--- Start INFORMATION SUPPLIED ---

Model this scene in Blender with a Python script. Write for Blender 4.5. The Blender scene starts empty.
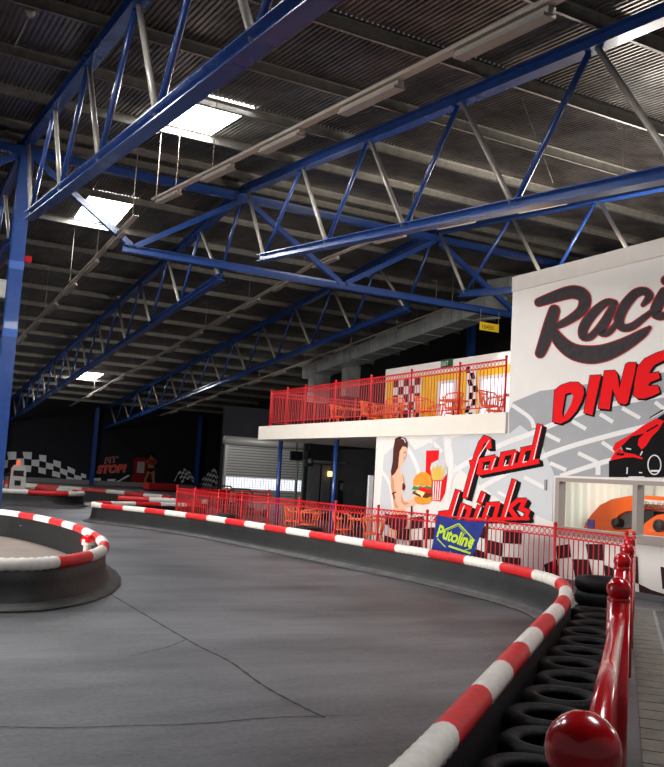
import bpy, bmesh, math, random
from mathutils import Vector, Matrix
from mathutils.geometry import tessellate_polygon
random.seed(7)
S = bpy.context.scene
COL = S.collection
PI = math.pi
# ------------------------------------------------------------------ survey of the place
# world: +Y runs down the hall, +X to the diner side, Z up, metres. Camera eye at 1.65 m.
FOC, CX, CY, EYE = 885.0, 332.0, 383.5, 1.65
def _cam(u, v): return Vector((u - CX, -(v - CY), -FOC))
_y = _cam(-143, 450).normalized()
_x = _cam(2000, 573); _x = (_x - _y * _x.dot(_y)).normalized()
_z = _x.cross(_y)
ROT = Matrix((_x, _y, _z))
def ray(u, v): return ROT @ _cam(u, v)
def on_x(u, v, x): d = ray(u, v); t = x / d.x; return Vector((x, d.y * t, EYE + d.z * t))
def on_y(u, v, y): d = ray(u, v); t = y / d.y; return Vector((d.x * t, y, EYE + d.z * t))
def on_z(u, v, z=0.0): d = ray(u, v); t = (z - EYE) / d.z; return Vector((d.x * t, d.y * t, z))

# ------------------------------------------------------------------ materials
def srgb(c):
    f = lambda v: v / 12.92 if v <= 0.04045 else ((v + 0.055) / 1.055) ** 2.4
    return tuple(f(v / 255.0) for v in c) + (1.0,)
MATS = {}
def mat(name, rgb, rough=0.6, metal=0.0, spec=0.5, noise=0.0, nscale=8.0, bump=0.0, bscale=40.0, emit=None, estr=0.0, coat=0.0):
    if name in MATS: return MATS[name]
    if name.startswith('mural_') or name.startswith('back_wall_'): spec = 0.12; rough = 0.85
    m = bpy.data.materials.new(name); m.use_nodes = True
    nt = m.node_tree; b = nt.nodes['Principled BSDF']
    col = srgb(rgb)
    b.inputs['Base Color'].default_value = col
    b.inputs['Roughness'].default_value = rough
    b.inputs['Metallic'].default_value = metal
    b.inputs['Specular IOR Level'].default_value = spec
    if coat: b.inputs['Coat Weight'].default_value = coat
    tc = nt.nodes.new('ShaderNodeTexCoord')
    if noise > 0:
        n = nt.nodes.new('ShaderNodeTexNoise'); n.inputs['Scale'].default_value = nscale; n.inputs['Detail'].default_value = 6
        n.inputs['Roughness'].default_value = 0.65
        r = nt.nodes.new('ShaderNodeValToRGB')
        r.color_ramp.elements[0].position = 0.3; r.color_ramp.elements[1].position = 0.7
        r.color_ramp.elements[0].color = tuple(max(0, c * (1 - noise)) for c in col[:3]) + (1,)
        r.color_ramp.elements[1].color = tuple(min(1, c * (1 + noise)) for c in col[:3]) + (1,)
        nt.links.new(tc.outputs['Object'], n.inputs['Vector'])
        nt.links.new(n.outputs['Fac'], r.inputs['Fac'])
        nt.links.new(r.outputs['Color'], b.inputs['Base Color'])
    if bump > 0:
        n2 = nt.nodes.new('ShaderNodeTexNoise'); n2.inputs['Scale'].default_value = bscale; n2.inputs['Detail'].default_value = 4
        bp = nt.nodes.new('ShaderNodeBump'); bp.inputs['Strength'].default_value = bump; bp.inputs['Distance'].default_value = 0.02
        nt.links.new(tc.outputs['Object'], n2.inputs['Vector'])
        nt.links.new(n2.outputs['Fac'], bp.inputs['Height'])
        nt.links.new(bp.outputs['Normal'], b.inputs['Normal'])
    if emit:
        b.inputs['Emission Color'].default_value = srgb(emit); b.inputs['Emission Strength'].default_value = estr
    MATS[name] = m; return m

BLUE = mat('blue_steel_paint', (32, 64, 126), 0.27, 0, 0.7, 0.18, 3.0, coat=0.2)
PALE = mat('pale_grey_diagonal', (168, 160, 150), 0.35, 0.2, 0.6, 0.12, 4.0)  # paler grey given to every other truss diagonal
GALV = mat('galvanised_steel', (142, 138, 130), 0.4, 0.6, 0.5, 0.25, 5.0)
DECK = mat('corrugated_deck_steel', (112, 105, 100), 0.3, 0.8, 0.5, 0.5, 1.3)
SKY = mat('skylight_sheet', (240, 240, 240), 0.5, emit=(250, 252, 255), estr=26.0)
TRAYM = mat('beige_tray_paint', (170, 157, 143), 0.45, 0, 0.5, 0.1, 6)
BLACKWALL = mat('near_black_wall_paint', (17, 18, 24), 0.8, 0, 0.3, 0.35, 2.0)
DARK = mat('dark_recess_paint', (30, 31, 34), 0.7, 0, 0.3, 0.3, 3.0)
WHITEWALL = mat('white_wall_paint', (222, 216, 210), 0.7, 0, 0.3, 0.03, 2.0, 0.05, 60)
COPING = mat('coping_paint', (212, 203, 195), 0.7, 0, 0.3, 0.04, 3.0)
SLABM = mat('slab_edge_paint', (224, 215, 203), 0.6, 0, 0.3, 0.03, 3.0)
YELLOW = mat('yellow_wall_paint', (240, 182, 30), 0.6)
REDP = mat('red_gloss_paint', (208, 12, 22), 0.2, 0, 0.6, coat=0.5)
REDRAIL = mat('red_rail_paint', (196, 16, 26), 0.4)
REDSL = mat('red_barrier_plastic', (205, 30, 34), 0.5, 0, 0.5, 0.16, 12)
WHSL = mat('white_barrier_plastic', (222, 216, 206), 0.55, 0, 0.5, 0.12, 12)
RUBBER = mat('black_rubber', (10, 10, 11), 0.62, 0, 0.3, 0.4, 6.0, 0.25, 30)
SKIRT = mat('dusty_rubber_skirt', (27, 27, 27), 0.55, 0, 0.45, 0.5, 2.5, 0.3, 25)
LIP = mat('dusty_rubber_lip', (70, 68, 66), 0.62, 0, 0.45, 0.45, 3.5, 0.3, 25)
ORANGE = mat('orange_chair_plastic', (236, 98, 28), 0.45)
PGREY = mat('mural_grey', (158, 158, 160), 0.7, noise=0.04, nscale=3)
PLGREY = mat('mural_pale_grey', (196, 196, 198), 0.7)
PWHITE = mat('mural_white', (222, 218, 216), 0.7)
PRED = mat('mural_red', (222, 26, 30), 0.6)
PRED2 = mat('mural_dull_red', (170, 40, 42), 0.6)
PBLK = mat('mural_black', (20, 17, 19), 0.6)
PCHAR = mat('mural_charcoal', (60, 55, 57), 0.65, noise=0.25, nscale=9)
PSKIN = mat('mural_skin', (232, 178, 148), 0.7)
PSKIN2 = mat('mural_skin_shade', (206, 142, 112), 0.7)
PHAIR = mat('mural_hair', (78, 42, 34), 0.7, noise=0.3, nscale=20)
PBUN = mat('mural_bun', (226, 146, 50), 0.7, noise=0.15, nscale=8)
PMEAT = mat('mural_meat', (96, 56, 30), 0.7)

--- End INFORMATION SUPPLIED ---

**AIM:** Pictures are excluded; copy all other data exactly as shown.

**WRITTEN RESPONSE:**
Model this scene in Blender with a Python script. Write for Blender 4.5. The Blender scene starts empty.
import bpy, bmesh, math, random
from mathutils import Vector, Matrix
from mathutils.geometry import tessellate_polygon
random.seed(7)
S = bpy.context.scene
COL = S.collection
PI = math.pi
# ------------------------------------------------------------------ survey of the place
# world: +Y runs down the hall, +X to the diner side, Z up, metres. Camera eye at 1.65 m.
FOC, CX, CY, EYE = 885.0, 332.0, 383.5, 1.65
def _cam(u, v): return Vector((u - CX, -(v - CY), -FOC))
_y = _cam(-143, 450).normalized()
_x = _cam(2000, 573); _x = (_x - _y * _x.dot(_y)).normalized()
_z = _x.cross(_y)
ROT = Matrix((_x, _y, _z))
def ray(u, v): return ROT @ _cam(u, v)
def on_x(u, v, x): d = ray(u, v); t = x / d.x; return Vector((x, d.y * t, EYE + d.z * t))
def on_y(u, v, y): d = ray(u, v); t = y / d.y; return Vector((d.x * t, y, EYE + d.z * t))
def on_z(u, v, z=0.0): d = ray(u, v); t = (z - EYE) / d.z; return Vector((d.x * t, d.y * t, z))

# ------------------------------------------------------------------ materials
def srgb(c):
    f = lambda v: v / 12.92 if v <= 0.04045 else ((v + 0.055) / 1.055) ** 2.4
    return tuple(f(v / 255.0) for v in c) + (1.0,)
MATS = {}
def mat(name, rgb, rough=0.6, metal=0.0, spec=0.5, noise=0.0, nscale=8.0, bump=0.0, bscale=40.0, emit=None, estr=0.0, coat=0.0):
    if name in MATS: return MATS[name]
    if name.startswith('mural_') or name.startswith('back_wall_'): spec = 0.12; rough = 0.85
    m = bpy.data.materials.new(name); m.use_nodes = True
    nt = m.node_tree; b = nt.nodes['Principled BSDF']
    col = srgb(rgb)
    b.inputs['Base Color'].default_value = col
    b.inputs['Roughness'].default_value = rough
    b.inputs['Metallic'].default_value = metal
    b.inputs['Specular IOR Level'].default_value = spec
    if coat: b.inputs['Coat Weight'].default_value = coat
    tc = nt.nodes.new('ShaderNodeTexCoord')
    if noise > 0:
        n = nt.nodes.new('ShaderNodeTexNoise'); n.inputs['Scale'].default_value = nscale; n.inputs['Detail'].default_value = 6
        n.inputs['Roughness'].default_value = 0.65
        r = nt.nodes.new('ShaderNodeValToRGB')
        r.color_ramp.elements[0].position = 0.3; r.color_ramp.elements[1].position = 0.7
        r.color_ramp.elements[0].color = tuple(max(0, c * (1 - noise)) for c in col[:3]) + (1,)
        r.color_ramp.elements[1].color = tuple(min(1, c * (1 + noise)) for c in col[:3]) + (1,)
        nt.links.new(tc.outputs['Object'], n.inputs['Vector'])
        nt.links.new(n.outputs['Fac'], r.inputs['Fac'])
        nt.links.new(r.outputs['Color'], b.inputs['Base Color'])
    if bump > 0:
        n2 = nt.nodes.new('ShaderNodeTexNoise'); n2.inputs['Scale'].default_value = bscale; n2.inputs['Detail'].default_value = 4
        bp = nt.nodes.new('ShaderNodeBump'); bp.inputs['Strength'].default_value = bump; bp.inputs['Distance'].default_value = 0.02
        nt.links.new(tc.outputs['Object'], n2.inputs['Vector'])
        nt.links.new(n2.outputs['Fac'], bp.inputs['Height'])
        nt.links.new(bp.outputs['Normal'], b.inputs['Normal'])
    if emit:
        b.inputs['Emission Color'].default_value = srgb(emit); b.inputs['Emission Strength'].default_value = estr
    MATS[name] = m; return m

BLUE = mat('blue_steel_paint', (32, 64, 126), 0.27, 0, 0.7, 0.18, 3.0, coat=0.2)
PALE = mat('pale_grey_diagonal', (168, 160, 150), 0.35, 0.2, 0.6, 0.12, 4.0)  # paler grey given to every other truss diagonal
GALV = mat('galvanised_steel', (142, 138, 130), 0.4, 0.6, 0.5, 0.25, 5.0)
DECK = mat('corrugated_deck_steel', (112, 105, 100), 0.3, 0.8, 0.5, 0.5, 1.3)
SKY = mat('skylight_sheet', (240, 240, 240), 0.5, emit=(250, 252, 255), estr=26.0)
TRAYM = mat('beige_tray_paint', (170, 157, 143), 0.45, 0, 0.5, 0.1, 6)
BLACKWALL = mat('near_black_wall_paint', (17, 18, 24), 0.8, 0, 0.3, 0.35, 2.0)
DARK = mat('dark_recess_paint', (30, 31, 34), 0.7, 0, 0.3, 0.3, 3.0)
WHITEWALL = mat('white_wall_paint', (222, 216, 210), 0.7, 0, 0.3, 0.03, 2.0, 0.05, 60)
COPING = mat('coping_paint', (212, 203, 195), 0.7, 0, 0.3, 0.04, 3.0)
SLABM = mat('slab_edge_paint', (224, 215, 203), 0.6, 0, 0.3, 0.03, 3.0)
YELLOW = mat('yellow_wall_paint', (240, 182, 30), 0.6)
REDP = mat('red_gloss_paint', (208, 12, 22), 0.2, 0, 0.6, coat=0.5)
REDRAIL = mat('red_rail_paint', (196, 16, 26), 0.4)
REDSL = mat('red_barrier_plastic', (205, 30, 34), 0.5, 0, 0.5, 0.16, 12)
WHSL = mat('white_barrier_plastic', (222, 216, 206), 0.55, 0, 0.5, 0.12, 12)
RUBBER = mat('black_rubber', (10, 10, 11), 0.62, 0, 0.3, 0.4, 6.0, 0.25, 30)
SKIRT = mat('dusty_rubber_skirt', (27, 27, 27), 0.55, 0, 0.45, 0.5, 2.5, 0.3, 25)
LIP = mat('dusty_rubber_lip', (70, 68, 66), 0.62, 0, 0.45, 0.45, 3.5, 0.3, 25)
ORANGE = mat('orange_chair_plastic', (236, 98, 28), 0.45)
PGREY = mat('mural_grey', (158, 158, 160), 0.7, noise=0.04, nscale=3)
PLGREY = mat('mural_pale_grey', (196, 196, 198), 0.7)
PWHITE = mat('mural_white', (222, 218, 216), 0.7)
PRED = mat('mural_red', (222, 26, 30), 0.6)
PRED2 = mat('mural_dull_red', (170, 40, 42), 0.6)
PBLK = mat('mural_black', (20, 17, 19), 0.6)
PCHAR = mat('mural_charcoal', (60, 55, 57), 0.65, noise=0.25, nscale=9)
PSKIN = mat('mural_skin', (232, 178, 148), 0.7)
PSKIN2 = mat('mural_skin_shade', (206, 142, 112), 0.7)
PHAIR = mat('mural_hair', (78, 42, 34), 0.7, noise=0.3, nscale=20)
PBUN = mat('mural_bun', (226, 146, 50), 0.7, noise=0.15, nscale=8)
PMEAT = mat('mural_meat', (96, 56, 30), 0.7)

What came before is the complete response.